What started out in early 2007 as an explicit government policy to ignore the independent media and restrict the flow of information rapidly escalated into crackdowns against the media, persecution of journalists and acts of physical violence.

President Ortega has also created a climate of state hostility towards journalists by labeling them as “children of Goebbels” and enemies of the Nicaraguan people (see separate story on Nicaragua).

The Sandinista government’s treatment of civil society groups has paralleled that process, only with a slight delay. Policies initially intended to exclude non-Sandinista groups from participating in government have since become more repressive.

Government opponents brazen enough to openly voice their disapproval with the Ortega government by marching, protesting or picketing, are now attacked in the streets, harassed, threatened, sued and intimidated.

For Robert Rivard, president of the Inter-American Press Association’s (IAPA) Commission on Freedom of Press and Information, the problem of press freedom in Latin America is mostly political.

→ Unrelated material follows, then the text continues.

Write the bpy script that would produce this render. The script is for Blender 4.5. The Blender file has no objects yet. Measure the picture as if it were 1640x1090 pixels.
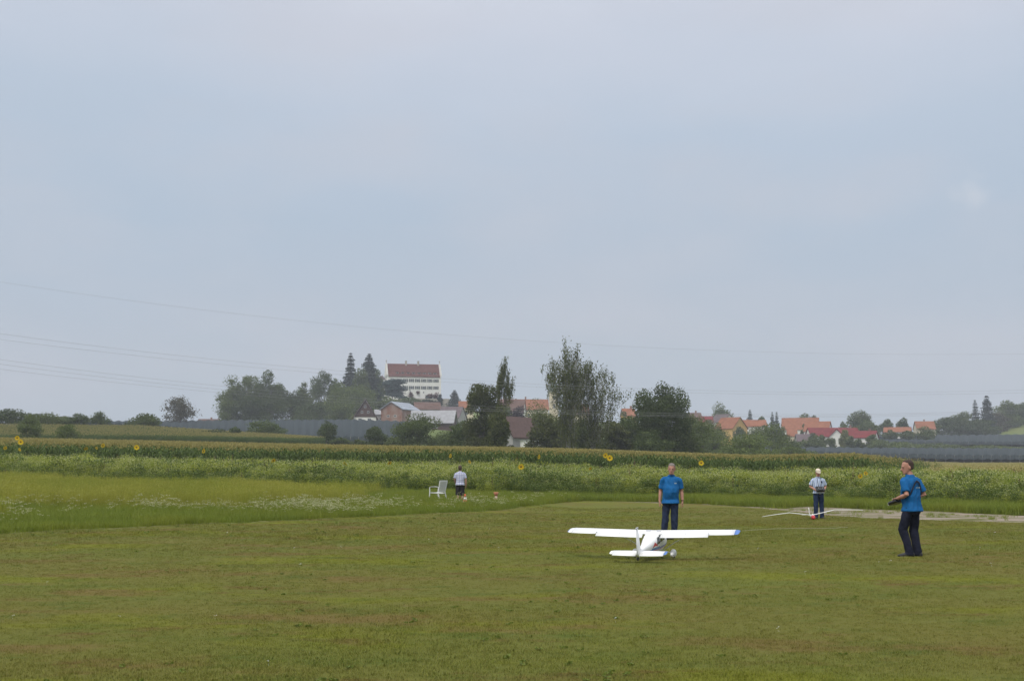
import bpy, bmesh, math, random
import numpy as np
from mathutils import Vector, Matrix, noise

rng = np.random.default_rng(11)
random.seed(11)
sc = bpy.context.scene
C = sc.collection
R = math.radians
# ------------------------------------------------------------------ camera
F, CAMH = 2000.0, 1.5                       # focal length in photo pixels (1640 wide), eye height
PITCH = math.atan((762 - 545) / F)
cd = bpy.data.cameras.new('camera')
cam = bpy.data.objects.new('camera', cd)
C.objects.link(cam)
cam.location = (0, 0, CAMH)
cam.rotation_euler = (math.pi / 2 + PITCH, 0, 0)
cd.sensor_width, cd.sensor_fit = 36.0, 'HORIZONTAL'
cd.lens = 36.0 * F / 1640
cd.clip_start, cd.clip_end = 0.1, 9000
sc.camera = cam
# ------------------------------------------------------------------ light
SUN_EL, SUN_AZ = R(56), R(-150)             # azimuth from +Y (view direction), clockwise: behind, to the left
sd = bpy.data.lights.new('sun', 'SUN')
sun = bpy.data.objects.new('sun', sd)
C.objects.link(sun)
sd.energy, sd.angle, sd.color = 1.5, R(10), (1.0, 0.96, 0.90)
sv = Vector((math.cos(SUN_EL) * math.sin(SUN_AZ), math.cos(SUN_EL) * math.cos(SUN_AZ), math.sin(SUN_EL)))
sun.rotation_euler = sv.to_track_quat('Z', 'Y').to_euler()
sun.location = sv * 60

w = bpy.data.worlds.new('World')
sc.world = w
w.use_nodes = True
nt = w.node_tree
nt.nodes.clear()
N = nt.nodes.new
L = nt.links.new
out = N('ShaderNodeOutputWorld'); bg = N('ShaderNodeBackground'); bg.inputs['Strength'].default_value = 0.1
L(bg.outputs[0], out.inputs[0])
sky = N('ShaderNodeTexSky'); sky.sky_type = 'NISHITA'; sky.sun_disc = False
sky.sun_elevation, sky.sun_rotation = SUN_EL, SUN_AZ
sky.air_density, sky.dust_density, sky.ozone_density = 1.0, 3.0, 1.0
tc = N('ShaderNodeTexCoord')
sep = N('ShaderNodeSeparateXYZ'); L(tc.outputs['Generated'], sep.inputs[0])
ramp = N('ShaderNodeValToRGB')               # overcast veil: radiance by height above the horizon
cr = ramp.color_ramp
stops = [(0.0, (.385, .448, .512)), (.05, (.398, .455, .520)), (.10, (.415, .462, .530)), (.145, (.400, .460, .540)), (.20, (.385, .462, .556)),
         (.28, (.422, .493, .588)), (.36, (.520, .556, .636)), (.6, (.95, .98, 1.02)), (1.0, (1.40, 1.42, 1.45))]
while len(cr.elements) < len(stops):
    cr.elements.new(0.5)
for e, (p, c) in zip(cr.elements, stops):
    e.position, e.color = p, (*c, 1)
# soft banks of cloud: noise on the direction, stretched along the horizon, moves the ramp and tints it
mp = N('ShaderNodeMapping'); mp.inputs['Scale'].default_value = (1.0, 1.0, 2.6)
L(tc.outputs['Generated'], mp.inputs[0])
ns = N('ShaderNodeTexNoise'); ns.inputs['Scale'].default_value = 2.3; ns.inputs['Detail'].default_value = 5
ns.inputs['Roughness'].default_value = .5
L(mp.outputs[0], ns.inputs['Vector'])
ad = N('ShaderNodeMath'); ad.operation = 'MULTIPLY_ADD'
L(ns.outputs['Fac'], ad.inputs[0]); ad.inputs[1].default_value = .17
sb = N('ShaderNodeMath'); sb.operation = 'SUBTRACT'; L(sep.outputs['Z'], sb.inputs[0]); sb.inputs[1].default_value = .085
L(sb.outputs[0], ad.inputs[2])
L(ad.outputs[0], ramp.inputs[0])
ns2 = N('ShaderNodeTexNoise'); ns2.inputs['Scale'].default_value = 4.2; ns2.inputs['Detail'].default_value = 7
L(mp.outputs[0], ns2.inputs['Vector'])
rm = N('ShaderNodeMapRange'); rm.inputs[1].default_value = .44; rm.inputs[2].default_value = .74
rm.inputs[3].default_value = 0; rm.inputs[4].default_value = .6
L(ns2.outputs['Fac'], rm.inputs[0])
veil = N('ShaderNodeMix'); veil.data_type = 'RGBA'
L(rm.outputs[0], veil.inputs[0]); L(ramp.outputs[0], veil.inputs[6]); veil.inputs[7].default_value = (.495, .505, .555, 1)
# a small bright wisp high on the right
wd = Vector(((1573 - 820) / F, 1, 0)).normalized()
wd = Vector((wd.x, wd.y, math.tan(R(12.1)) )).normalized()
nrm = N('ShaderNodeVectorMath'); nrm.operation = 'NORMALIZE'; L(tc.outputs['Generated'], nrm.inputs[0])
ds = N('ShaderNodeVectorMath'); ds.operation = 'DISTANCE'; L(nrm.outputs[0], ds.inputs[0]); ds.inputs[1].default_value = wd
n3 = N('ShaderNodeTexNoise'); n3.inputs['Scale'].default_value = 60; n3.inputs['Detail'].default_value = 4
L(nrm.outputs[0], n3.inputs['Vector'])
d2 = N('ShaderNodeMath'); d2.operation = 'MULTIPLY_ADD'; L(n3.outputs['Fac'], d2.inputs[0]); d2.inputs[1].default_value = .046
L(ds.outputs['Value'], d2.inputs[2])
r3 = N('ShaderNodeMapRange'); r3.inputs[1].default_value = .040; r3.inputs[2].default_value = .018
r3.inputs[3].default_value = 0; r3.inputs[4].default_value = .42
L(d2.outputs[0], r3.inputs[0])
wisp = N('ShaderNodeMix'); wisp.data_type = 'RGBA'
L(r3.outputs[0], wisp.inputs[0]); L(veil.outputs[2], wisp.inputs[6]); wisp.inputs[7].default_value = (.60, .61, .64, 1)
sc10 = N('ShaderNodeVectorMath'); sc10.operation = 'SCALE'; L(wisp.outputs[2], sc10.inputs[0]); sc10.inputs['Scale'].default_value = 10.0
mixs = N('ShaderNodeMix'); mixs.data_type = 'RGBA'; mixs.inputs[0].default_value = .93
L(sky.outputs[0], mixs.inputs[6]); L(sc10.outputs[0], mixs.inputs[7])
L(mixs.outputs[2], bg.inputs['Color'])

sc.render.engine = 'CYCLES'
sc.view_settings.view_transform = 'Standard'
sc.view_settings.look = 'None'
sc.view_settings.exposure = 0.28
sc.view_settings.gamma = 1.0
sc.view_settings.use_curve_mapping = False
cy = sc.cycles
cy.max_bounces, cy.diffuse_bounces, cy.glossy_bounces = 5, 3, 2
cy.transmission_bounces, cy.transparent_max_bounces, cy.volume_bounces = 3, 4, 0
cy.use_denoising = True
cy.caustics_reflective = cy.caustics_refractive = False

# ------------------------------------------------------------------ photo pixel -> place
cp, sp = math.cos(PITCH), math.sin(PITCH)
def ray(px, py):
    a, b = (px - 820) / F, (545 - py) / F
    y, z = cp - b * sp, sp + b * cp
    return a / y, z / y
def P(px, py, Y):
    rx, rz = ray(px, py)
    return Vector((rx * Y, Y, CAMH + rz * Y))
def zat(py, Y):
    return CAMH + ray(820, py)[1] * Y
def XU(px, Y):                              # X of a column at distance Y (taken near the horizon row)
    return (px - 820) / F / 1.0058 * Y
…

“After more than two decades of democracy and improving press freedom in the Americas, the emergence of an alliance of leftist governments in the region has led to the undermining of that democracy and free press,” Rivard told The Tico Times in an e-mail.

Rivard blamed the trend on “the disturbing antidemocratic movement” led by Venezuelan  President Hugo Chávez. He said the leaders inthe leftist bloc of nations, including Nicaragua’s Ortega, “openly admire Fidel Castro in Cuba and, in my view, oppose a free press.” But it’s not just the political left that’s putting up obstacles to a free press.

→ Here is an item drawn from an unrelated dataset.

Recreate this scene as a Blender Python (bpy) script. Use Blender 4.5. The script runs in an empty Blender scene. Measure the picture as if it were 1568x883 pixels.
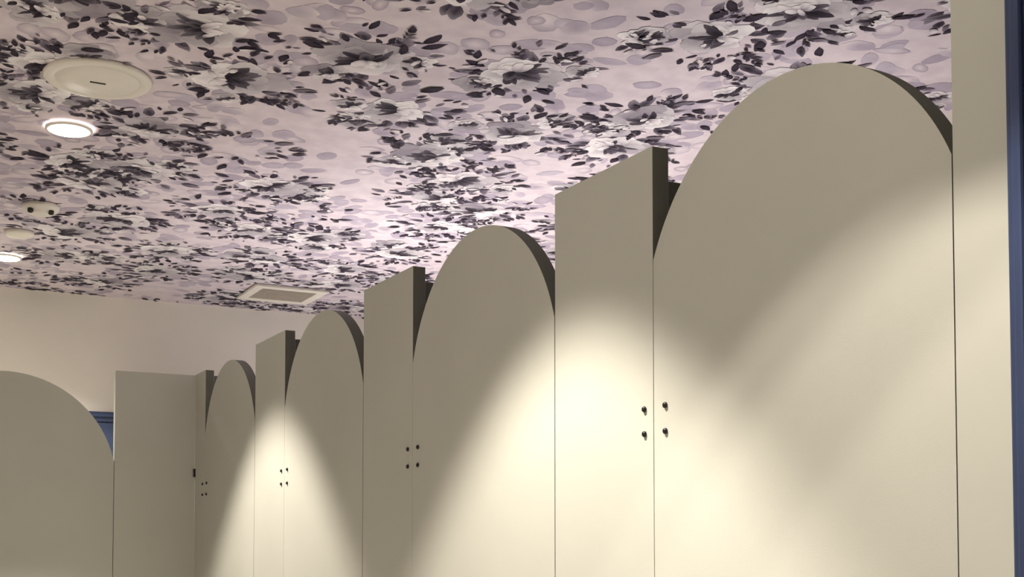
import bpy, bmesh, math, random
import numpy as np
from mathutils import Matrix, Vector

random.seed(21)
scene = bpy.context.scene
scene.view_settings.view_transform = 'Standard'
EYE = 1.5
CEIL = EYE + 1.353
PH = EYE + 0.724      # panel top
TH = 0.036
PERIOD = 1.12; PW = 0.362

def lin(r, g, b):
    f = lambda c: (c/255/12.92) if c/255 <= .04045 else ((c/255+.055)/1.055)**2.4
    return (f(r), f(g), f(b), 1.0)

# ---------------- materials ----------------
def mat(name, col, rough=.6, spec=.3, noise=0.0, nscale=8, bump=0.0, bscale=200, metallic=0, coat=0):
    m = bpy.data.materials.new(name); m.use_nodes = True
    nt = m.node_tree; b = nt.nodes['Principled BSDF']
    b.inputs['Roughness'].default_value = rough
    b.inputs['Specular IOR Level'].default_value = spec
    b.inputs['Metallic'].default_value = metallic
    b.inputs['Base Color'].default_value = col
    tc = nt.nodes.new('ShaderNodeTexCoord')
    if noise > 0:
        n = nt.nodes.new('ShaderNodeTexNoise'); n.inputs['Scale'].default_value = nscale
        n.inputs['Detail'].default_value = 5
        nt.links.new(tc.outputs['Object'], n.inputs['Vector'])
        r = nt.nodes.new('ShaderNodeValToRGB')
        r.color_ramp.elements[0].position = .3; r.color_ramp.elements[1].position = .7
        r.color_ramp.elements[0].color = tuple(c*(1-noise) for c in col[:3])+(1,)
        r.color_ramp.elements[1].color = tuple(min(1, c*(1+noise)) for c in col[:3])+(1,)
        nt.links.new(n.outputs['Fac'], r.inputs['Fac'])
        nt.links.new(r.outputs['Color'], b.inputs['Base Color'])
    if bump > 0:
        n2 = nt.nodes.new('ShaderNodeTexNoise'); n2.inputs['Scale'].default_value = bscale
        n2.inputs['Detail'].default_value = 3
        nt.links.new(tc.outputs['Object'], n2.inputs['Vector'])
        bp = nt.nodes.new('ShaderNodeBump'); bp.inputs['Strength'].default_value = bump
        bp.inputs['Distance'].default_value = .002
        nt.links.new(n2.outputs['Fac'], bp.inputs['Height'])
        nt.links.new(bp.outputs['Normal'], b.inputs['Normal'])
    return m

def emis(name, col, s):
    m = bpy.data.materials.new(name); m.use_nodes = True
    b = m.node_tree.nodes['Principled BSDF']
    b.inputs['Emission Color'].default_value = col
    b.inputs['Emission Strength'].default_value = s
    return m

SAGE = (.505, .505, .44, 1)
M_sage = mat('sage_laminate', SAGE, .55, .25, noise=.03, nscale=3, bump=.08, bscale=400)
M_edge = mat('sage_edge_shade', (.13, .13, .11, 1), .6, .2, noise=.05, nscale=20)  # shading of door and panel edges, put into a darker sage
M_black = mat('black_metal', (.008, .007, .007, 1), .4, .4, noise=.1, nscale=50)
M_wall = mat('cream_plaster', (.78, .735, .68, 1), .85, .15, noise=.05, nscale=2.2, bump=.25, bscale=60)
M_pier = mat('sage_wall_paint', SAGE, .7, .2, noise=.03, nscale=3)
M_navy = mat('navy_gloss_paint', (.035, .052, .115, 1), .4, .35, noise=.08, nscale=6)
M_floor = mat('terrazzo_floor', (.60, .58, .55, 1), .4, .4, noise=.15, nscale=60)
M_white = mat('offwhite_plastic', (.80, .76, .68, 1), .45, .3, noise=.02, nscale=10)
M_dark = mat('dark_recess', (.05, .045, .04, 1), .8, .1, noise=.1, nscale=30)
M_grille = mat('vent_grille', (.42, .37, .31, 1), .6, .2, noise=.05, nscale=30)
M_led = emis('led_diffuser', (1, .9, .8, 1), 40)
M_globe = emis('fill_globe_glow', (1, .93, .85, 1), 8.5)  # glow of the added fill-light globes
M_brass = mat('brass', (.6, .45, .2, 1), .3, .5, noise=.05, nscale=20, metallic=1)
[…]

In Panama, right-wing President Ricardo Martinelli, despite claims that he wants positive relations with the media, is also being increasingly criticized for his government’s intolerance towards critical journalism.

Though editors claim the overall climate for journalism is less hostile in Panama than in other countries, they also insist the situation is worsening (see separate story on Panama).

And similar to what has happened in Nicaragua, there’s evidence in Panama suggesting that the government’s intolerance toward the press is expanding into broader measures against freedom of expression.

Ricardo Trotti, IAPA’s press freedom director, said a difference between right- and left-wing governments is that the former is sneakier about violating freedom of the press, while the latter is more open about it.

He said right-wing governments tend to be more secretive in their violations of press freedom, perhaps because they realize what they are doing is wrong. Left-wing governments, on the other hand, “have a problem with the press as part of their political platform,” he said.

Meanwhile, in Central America’s northern triangle, the threats against journalists have become much more varied and complex than the hurdles imposed by intolerant governments.

CPJ’s Lauria notes that transnational crime syndicates – in the form of Mexican drug cartels and youth gangs – are intimidating journalists into self-censorship, or silencing them with violence.

In Guatemala and Honduras alone, where 27 journalists have been killed since 1992, the quality of journalism has suffered as reporters avoid reporting on crime, corruption and malfeasance, Lauria said.

“In Guatemala, the violence in the city and the control of organized crime in the rest of the country provokes black holes of information,” said Article 19’s Rábago.

Weak democracies and the lack of state institutions in rural areas have created a wild-west atmosphere where people who live by the gun, die by the gun.

Many journalists realize that and have reshaped their profession into a simpler form of survival journalism, which in itself is an affront to free expression.

Since The Tico Times was founded in 1956, the newspaper has had a strong and influential voice on behalf of press-freedom in Costa Rica and Central America. In 1995, The Tico Times’ work for press freedom in Costa Rica earned it the Inter-American Press Association’s Grand Prize for Press Freedom in the Americas (see story on Costa Rica).

In that same spirit of free press, free expression and respect for the profession of journalism, The Tico Times is pleased to bring you our special Press Freedom Supplement.